The Drama 1st Years helped launch NLB's READ! Singapore programme today with their dramatic reading from "To Kill a Mockingbird." It was interesting to compare our performance with the other 3 items because it was certainly different in style and genre. The most obvious difference was that our performers read from text that they carried on stage whereas the others were actual performances. We went for realism: movement that had definite motivational cues, the others went abstract and stylized. It's not so much a case here of which performance was better than another, but it seems like we were the odd ones out.
This fact became quite pointed when during the shmooze session, a lady representing a local Chinese drama organization commented with good intentions that our item was a bit static and could have used more movement. I totally agree. If we had been off-script, there could have been a more detailed study of the characters in terms of gesture, traffic pattern, anything other than a repetitive stand-sit-stand make-contact-break-contact kind of interaction; but considering the scenario we were playing and the style we were presenting in, I chose to move only when there was a real need to rather than move for the sake of moving; to not overkill a scene by playing around with light and sound; to bring in new elements without precedent; and to have characters stand around waiting for a line without having a reason or purpose to appear onstage other than to deliver it; all for the sake of giving the audience something to look at so they don't get bored. No wonder I don't win awards for my directorial attempts.
Anyway, this READ! Singapore programme aims to get everybody reading a common set of books -- a canon comprising 3 specific titles for each of our 4 national languages -- and then start book clubs wherever we are, work or neighbourhood or in transit, to discuss them.
"Eh, Seng, you read "Tequila Mockingbird" or not?"
"Ya, that Ah Tikus is my ou xiang. Now I wan' to study lor...!"
"But that May-la, dam' b**ch one, ok? Mei you liang xin for the black guy."
"Ayah, black people always very poor thing lah. But Ah Tikus fight for them, that's why I like him!"
"Actually, I'm more of a Bo guy..."
"No lah! Carrie will be the next American Idol!"
I feel so literate already. Oh, well, at least we're talking.
But seriously, it may be idealistic, but I too am buying in on the need to read. We live in the too-much-information age. What info we access is so transitory, so rapidly mutable, that it affects the way we think and the way our belief structure works. We learn quickly that nothing in our world is permanent and apply this attitude to things that do need a sense of the long-term, our values and our relationships, for example.
Reading for pleasure helps us slow time down. Unlike information, the stuff in stories does not change, and we get horribly upset if someone tries to do just that. A work of Fiction may have all the descriptive details thrown into the text, but our imaginations fully engage to fill in the gaps where language proves inadequate. This is how we exercise our ability to dream, and dreams are in short supply in this place.

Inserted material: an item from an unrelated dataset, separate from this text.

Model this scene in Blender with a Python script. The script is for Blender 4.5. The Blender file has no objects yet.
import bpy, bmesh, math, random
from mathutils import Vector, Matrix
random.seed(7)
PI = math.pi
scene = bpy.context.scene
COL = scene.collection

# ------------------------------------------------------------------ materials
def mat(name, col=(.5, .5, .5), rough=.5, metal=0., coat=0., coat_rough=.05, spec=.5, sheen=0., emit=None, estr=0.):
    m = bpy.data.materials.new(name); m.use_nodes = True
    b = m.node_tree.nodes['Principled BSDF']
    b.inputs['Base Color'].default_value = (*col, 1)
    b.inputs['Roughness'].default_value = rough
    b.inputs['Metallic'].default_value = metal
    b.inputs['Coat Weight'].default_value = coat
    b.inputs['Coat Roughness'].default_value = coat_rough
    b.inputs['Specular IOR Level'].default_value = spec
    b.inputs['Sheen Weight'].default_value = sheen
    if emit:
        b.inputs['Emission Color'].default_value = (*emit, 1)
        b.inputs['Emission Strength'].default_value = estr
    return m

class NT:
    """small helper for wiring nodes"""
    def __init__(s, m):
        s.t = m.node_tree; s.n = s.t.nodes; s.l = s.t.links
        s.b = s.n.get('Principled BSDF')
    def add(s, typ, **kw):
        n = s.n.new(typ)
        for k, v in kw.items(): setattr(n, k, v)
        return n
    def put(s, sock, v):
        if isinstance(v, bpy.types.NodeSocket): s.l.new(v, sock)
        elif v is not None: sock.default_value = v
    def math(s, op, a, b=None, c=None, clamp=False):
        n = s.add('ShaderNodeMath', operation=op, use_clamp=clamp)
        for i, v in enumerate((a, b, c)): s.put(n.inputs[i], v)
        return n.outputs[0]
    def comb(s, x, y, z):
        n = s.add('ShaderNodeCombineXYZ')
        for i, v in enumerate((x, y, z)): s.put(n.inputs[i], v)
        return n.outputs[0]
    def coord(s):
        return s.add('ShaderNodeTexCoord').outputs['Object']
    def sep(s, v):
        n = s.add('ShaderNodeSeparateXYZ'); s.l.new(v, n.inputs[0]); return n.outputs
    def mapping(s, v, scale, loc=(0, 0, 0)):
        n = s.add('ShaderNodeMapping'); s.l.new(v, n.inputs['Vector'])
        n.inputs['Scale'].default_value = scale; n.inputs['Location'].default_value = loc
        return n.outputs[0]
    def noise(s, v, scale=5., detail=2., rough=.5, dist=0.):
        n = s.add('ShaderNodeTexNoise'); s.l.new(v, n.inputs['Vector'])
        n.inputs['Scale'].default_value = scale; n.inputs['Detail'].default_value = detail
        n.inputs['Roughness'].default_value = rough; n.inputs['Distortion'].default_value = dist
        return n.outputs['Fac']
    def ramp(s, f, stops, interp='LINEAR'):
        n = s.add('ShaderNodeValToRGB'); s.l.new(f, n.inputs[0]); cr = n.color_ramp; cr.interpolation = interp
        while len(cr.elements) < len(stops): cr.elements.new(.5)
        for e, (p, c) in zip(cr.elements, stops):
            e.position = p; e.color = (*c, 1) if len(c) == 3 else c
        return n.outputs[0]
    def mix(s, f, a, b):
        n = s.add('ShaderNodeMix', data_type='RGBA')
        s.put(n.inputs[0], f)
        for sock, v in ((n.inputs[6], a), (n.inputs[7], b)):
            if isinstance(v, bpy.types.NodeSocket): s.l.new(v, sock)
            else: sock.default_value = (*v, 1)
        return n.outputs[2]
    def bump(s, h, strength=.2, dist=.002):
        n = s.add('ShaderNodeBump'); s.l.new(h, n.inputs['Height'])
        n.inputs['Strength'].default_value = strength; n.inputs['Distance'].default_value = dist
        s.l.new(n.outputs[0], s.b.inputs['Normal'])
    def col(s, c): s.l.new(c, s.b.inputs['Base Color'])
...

Ironically, the kind of industry our country is moving into is named "knowledge-based," but we'll never survive just providing information alone 'cos it's too cheap and too easily available anywhere in the networked world. We should sell dreams instead -- they are from an unlimited source, our minds -- and we have the facilities, technology and know-how here to turn them into reality for other people. It's a more fun and rewarding business to get into, besides.